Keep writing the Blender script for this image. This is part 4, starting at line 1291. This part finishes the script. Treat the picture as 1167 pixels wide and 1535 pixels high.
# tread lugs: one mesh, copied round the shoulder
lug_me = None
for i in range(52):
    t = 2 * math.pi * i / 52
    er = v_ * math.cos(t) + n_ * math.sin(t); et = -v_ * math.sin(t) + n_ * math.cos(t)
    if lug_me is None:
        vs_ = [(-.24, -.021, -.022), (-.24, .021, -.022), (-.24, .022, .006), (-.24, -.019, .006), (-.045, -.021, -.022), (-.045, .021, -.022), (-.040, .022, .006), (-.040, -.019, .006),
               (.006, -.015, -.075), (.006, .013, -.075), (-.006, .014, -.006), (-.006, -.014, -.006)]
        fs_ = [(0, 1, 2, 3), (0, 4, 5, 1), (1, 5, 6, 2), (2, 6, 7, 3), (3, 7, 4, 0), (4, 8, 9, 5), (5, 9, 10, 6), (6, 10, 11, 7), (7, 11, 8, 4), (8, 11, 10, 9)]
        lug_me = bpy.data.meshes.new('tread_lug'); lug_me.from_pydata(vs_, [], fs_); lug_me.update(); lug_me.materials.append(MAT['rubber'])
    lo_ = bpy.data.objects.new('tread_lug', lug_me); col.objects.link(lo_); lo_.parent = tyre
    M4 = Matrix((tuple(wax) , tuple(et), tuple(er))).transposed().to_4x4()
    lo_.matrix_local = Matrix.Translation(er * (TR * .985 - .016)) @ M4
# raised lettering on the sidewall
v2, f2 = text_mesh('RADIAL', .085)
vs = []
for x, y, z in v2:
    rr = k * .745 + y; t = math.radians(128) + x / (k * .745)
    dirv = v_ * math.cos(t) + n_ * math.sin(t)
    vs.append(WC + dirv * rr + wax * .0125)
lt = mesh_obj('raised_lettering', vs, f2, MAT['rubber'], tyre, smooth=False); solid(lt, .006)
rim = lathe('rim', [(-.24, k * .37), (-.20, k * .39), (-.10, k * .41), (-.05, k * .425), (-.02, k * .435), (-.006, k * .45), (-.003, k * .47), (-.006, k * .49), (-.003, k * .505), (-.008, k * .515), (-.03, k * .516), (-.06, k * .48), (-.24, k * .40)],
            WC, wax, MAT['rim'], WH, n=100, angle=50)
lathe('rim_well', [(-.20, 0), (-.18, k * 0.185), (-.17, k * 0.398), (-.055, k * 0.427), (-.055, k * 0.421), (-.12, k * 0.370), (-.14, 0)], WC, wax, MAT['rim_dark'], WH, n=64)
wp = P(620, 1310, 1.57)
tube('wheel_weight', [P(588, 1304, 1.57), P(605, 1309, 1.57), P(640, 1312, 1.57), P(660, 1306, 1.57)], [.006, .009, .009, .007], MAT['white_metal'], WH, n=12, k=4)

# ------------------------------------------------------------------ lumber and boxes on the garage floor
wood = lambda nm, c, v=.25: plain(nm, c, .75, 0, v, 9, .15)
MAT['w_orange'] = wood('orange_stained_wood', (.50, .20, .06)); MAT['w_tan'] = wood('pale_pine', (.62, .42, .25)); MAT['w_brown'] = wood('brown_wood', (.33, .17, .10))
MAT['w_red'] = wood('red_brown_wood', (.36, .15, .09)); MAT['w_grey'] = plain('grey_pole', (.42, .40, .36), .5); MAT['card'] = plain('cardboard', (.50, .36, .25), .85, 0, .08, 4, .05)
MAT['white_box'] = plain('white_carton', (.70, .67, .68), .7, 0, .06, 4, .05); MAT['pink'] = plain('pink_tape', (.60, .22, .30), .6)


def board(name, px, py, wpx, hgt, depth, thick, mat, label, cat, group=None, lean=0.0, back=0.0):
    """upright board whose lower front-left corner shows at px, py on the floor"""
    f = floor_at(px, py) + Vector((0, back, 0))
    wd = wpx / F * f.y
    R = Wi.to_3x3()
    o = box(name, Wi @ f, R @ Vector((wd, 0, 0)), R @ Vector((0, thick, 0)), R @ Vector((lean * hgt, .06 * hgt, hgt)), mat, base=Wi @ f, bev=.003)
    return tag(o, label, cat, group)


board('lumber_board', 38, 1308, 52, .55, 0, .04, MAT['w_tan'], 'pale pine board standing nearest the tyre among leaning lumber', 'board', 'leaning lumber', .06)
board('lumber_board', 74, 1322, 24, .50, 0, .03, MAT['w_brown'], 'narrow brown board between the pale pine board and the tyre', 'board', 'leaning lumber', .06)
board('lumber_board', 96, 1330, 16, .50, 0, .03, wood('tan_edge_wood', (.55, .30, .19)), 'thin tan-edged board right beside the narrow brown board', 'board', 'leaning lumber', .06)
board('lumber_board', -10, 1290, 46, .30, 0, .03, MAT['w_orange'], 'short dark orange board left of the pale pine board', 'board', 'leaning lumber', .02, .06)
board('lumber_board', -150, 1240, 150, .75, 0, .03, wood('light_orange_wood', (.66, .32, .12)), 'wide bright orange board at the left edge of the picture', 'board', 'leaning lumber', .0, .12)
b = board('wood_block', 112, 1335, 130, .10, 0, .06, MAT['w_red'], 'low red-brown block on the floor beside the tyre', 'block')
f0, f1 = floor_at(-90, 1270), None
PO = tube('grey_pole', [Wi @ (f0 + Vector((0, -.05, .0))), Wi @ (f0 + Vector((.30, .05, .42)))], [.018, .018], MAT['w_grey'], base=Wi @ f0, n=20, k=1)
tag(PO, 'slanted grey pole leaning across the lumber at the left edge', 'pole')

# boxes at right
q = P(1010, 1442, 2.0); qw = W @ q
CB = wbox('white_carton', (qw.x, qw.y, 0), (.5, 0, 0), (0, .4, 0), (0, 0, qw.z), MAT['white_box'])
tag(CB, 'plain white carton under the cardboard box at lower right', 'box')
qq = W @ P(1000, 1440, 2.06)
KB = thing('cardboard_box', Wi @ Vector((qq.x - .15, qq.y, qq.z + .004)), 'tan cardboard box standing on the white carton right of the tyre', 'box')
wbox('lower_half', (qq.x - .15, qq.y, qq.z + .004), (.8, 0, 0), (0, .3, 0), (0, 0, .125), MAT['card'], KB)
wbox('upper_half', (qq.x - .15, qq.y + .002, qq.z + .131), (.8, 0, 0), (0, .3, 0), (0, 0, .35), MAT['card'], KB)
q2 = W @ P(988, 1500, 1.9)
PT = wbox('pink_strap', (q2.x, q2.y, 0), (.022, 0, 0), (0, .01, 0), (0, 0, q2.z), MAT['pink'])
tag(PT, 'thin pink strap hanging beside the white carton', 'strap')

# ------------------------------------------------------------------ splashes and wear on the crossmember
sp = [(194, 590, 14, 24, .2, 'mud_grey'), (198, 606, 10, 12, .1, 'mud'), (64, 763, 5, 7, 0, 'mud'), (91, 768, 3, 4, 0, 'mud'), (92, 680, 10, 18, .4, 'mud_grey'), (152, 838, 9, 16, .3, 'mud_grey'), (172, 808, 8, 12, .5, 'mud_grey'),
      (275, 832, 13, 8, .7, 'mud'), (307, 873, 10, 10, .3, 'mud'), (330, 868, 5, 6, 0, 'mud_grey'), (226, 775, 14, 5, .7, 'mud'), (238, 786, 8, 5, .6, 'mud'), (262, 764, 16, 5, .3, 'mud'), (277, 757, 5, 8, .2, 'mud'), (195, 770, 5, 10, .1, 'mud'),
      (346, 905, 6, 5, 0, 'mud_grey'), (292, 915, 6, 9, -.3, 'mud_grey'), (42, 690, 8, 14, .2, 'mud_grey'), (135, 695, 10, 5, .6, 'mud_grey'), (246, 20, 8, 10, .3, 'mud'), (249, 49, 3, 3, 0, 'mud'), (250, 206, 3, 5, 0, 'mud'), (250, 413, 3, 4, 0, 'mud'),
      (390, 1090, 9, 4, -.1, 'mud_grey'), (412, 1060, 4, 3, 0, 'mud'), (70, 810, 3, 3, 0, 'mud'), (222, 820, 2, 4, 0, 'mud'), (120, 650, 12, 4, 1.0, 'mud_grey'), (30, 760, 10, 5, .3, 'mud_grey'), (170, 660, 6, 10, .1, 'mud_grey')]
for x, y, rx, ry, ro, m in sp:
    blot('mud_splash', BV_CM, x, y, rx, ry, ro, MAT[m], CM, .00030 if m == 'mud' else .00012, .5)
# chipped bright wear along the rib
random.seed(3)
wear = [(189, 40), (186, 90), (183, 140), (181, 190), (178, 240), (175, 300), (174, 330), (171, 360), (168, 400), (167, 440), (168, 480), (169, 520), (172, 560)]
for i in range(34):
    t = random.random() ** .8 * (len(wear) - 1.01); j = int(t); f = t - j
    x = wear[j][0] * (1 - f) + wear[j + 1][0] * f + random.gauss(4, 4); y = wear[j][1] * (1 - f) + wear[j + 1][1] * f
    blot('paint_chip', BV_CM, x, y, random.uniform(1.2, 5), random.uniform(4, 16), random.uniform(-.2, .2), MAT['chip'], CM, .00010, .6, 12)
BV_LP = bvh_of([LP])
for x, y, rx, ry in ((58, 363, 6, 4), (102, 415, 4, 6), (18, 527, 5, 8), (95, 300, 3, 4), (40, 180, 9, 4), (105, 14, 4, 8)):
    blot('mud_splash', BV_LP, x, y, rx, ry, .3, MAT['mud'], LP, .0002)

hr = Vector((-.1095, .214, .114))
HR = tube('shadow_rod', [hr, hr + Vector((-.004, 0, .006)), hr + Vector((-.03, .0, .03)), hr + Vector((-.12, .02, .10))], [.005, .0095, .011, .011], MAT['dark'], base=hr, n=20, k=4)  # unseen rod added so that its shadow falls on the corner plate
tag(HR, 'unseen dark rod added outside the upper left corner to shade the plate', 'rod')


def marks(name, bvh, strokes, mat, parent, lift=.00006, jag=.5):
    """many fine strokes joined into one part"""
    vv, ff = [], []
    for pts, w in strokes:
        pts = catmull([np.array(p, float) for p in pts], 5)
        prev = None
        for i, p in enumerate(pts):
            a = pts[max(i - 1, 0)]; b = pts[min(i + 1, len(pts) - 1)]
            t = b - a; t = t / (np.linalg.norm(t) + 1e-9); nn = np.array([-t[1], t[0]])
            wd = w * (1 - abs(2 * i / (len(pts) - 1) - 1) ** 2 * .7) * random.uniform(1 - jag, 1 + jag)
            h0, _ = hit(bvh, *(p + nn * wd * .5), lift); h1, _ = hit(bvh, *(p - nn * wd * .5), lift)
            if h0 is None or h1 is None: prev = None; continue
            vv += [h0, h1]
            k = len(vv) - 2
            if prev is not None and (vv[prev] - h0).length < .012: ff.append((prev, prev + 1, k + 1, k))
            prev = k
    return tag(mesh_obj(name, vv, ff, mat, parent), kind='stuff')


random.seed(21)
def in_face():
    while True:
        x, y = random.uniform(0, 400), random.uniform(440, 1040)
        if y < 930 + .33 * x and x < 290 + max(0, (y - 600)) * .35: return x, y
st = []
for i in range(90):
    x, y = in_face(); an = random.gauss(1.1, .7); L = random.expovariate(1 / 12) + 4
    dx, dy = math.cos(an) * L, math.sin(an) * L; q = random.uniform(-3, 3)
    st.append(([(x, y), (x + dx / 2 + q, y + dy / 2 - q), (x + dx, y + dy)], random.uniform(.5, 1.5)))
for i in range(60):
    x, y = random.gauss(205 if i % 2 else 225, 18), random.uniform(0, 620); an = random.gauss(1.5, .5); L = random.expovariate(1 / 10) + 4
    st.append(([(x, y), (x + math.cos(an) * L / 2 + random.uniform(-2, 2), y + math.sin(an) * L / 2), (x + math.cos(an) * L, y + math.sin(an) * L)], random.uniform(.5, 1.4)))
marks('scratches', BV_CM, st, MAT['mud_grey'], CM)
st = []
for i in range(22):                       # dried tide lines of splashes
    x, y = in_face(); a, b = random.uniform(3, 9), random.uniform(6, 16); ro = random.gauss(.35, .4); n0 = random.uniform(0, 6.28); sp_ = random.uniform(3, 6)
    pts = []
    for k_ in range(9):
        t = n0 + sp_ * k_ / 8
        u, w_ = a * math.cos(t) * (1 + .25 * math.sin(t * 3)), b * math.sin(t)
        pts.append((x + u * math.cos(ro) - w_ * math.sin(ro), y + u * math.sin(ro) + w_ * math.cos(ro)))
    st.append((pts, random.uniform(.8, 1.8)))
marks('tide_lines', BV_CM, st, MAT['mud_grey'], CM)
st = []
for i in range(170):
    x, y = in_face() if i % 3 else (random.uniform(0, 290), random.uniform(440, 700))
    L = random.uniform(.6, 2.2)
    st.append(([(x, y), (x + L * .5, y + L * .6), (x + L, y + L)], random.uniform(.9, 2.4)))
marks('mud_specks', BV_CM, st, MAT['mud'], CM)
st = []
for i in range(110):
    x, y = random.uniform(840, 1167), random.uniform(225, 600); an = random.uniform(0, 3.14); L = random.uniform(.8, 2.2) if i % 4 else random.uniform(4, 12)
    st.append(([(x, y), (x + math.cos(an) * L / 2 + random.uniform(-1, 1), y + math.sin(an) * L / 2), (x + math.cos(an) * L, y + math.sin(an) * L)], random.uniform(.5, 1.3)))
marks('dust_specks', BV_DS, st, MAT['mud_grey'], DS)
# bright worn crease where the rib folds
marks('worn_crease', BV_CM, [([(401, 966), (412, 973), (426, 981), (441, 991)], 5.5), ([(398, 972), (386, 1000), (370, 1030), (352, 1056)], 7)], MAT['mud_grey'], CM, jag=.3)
◇ ◇ ◇ ◇ ◇ ◇ ◇
## What to produce
Copy each line of the data that contains the word "part".

## Answer to the task
Keep writing the Blender script for this image. This is part 4, starting at line 1291. This part finishes the script. Treat the picture as 1167 pixels wide and 1535 pixels high.
    """many fine strokes joined into one part"""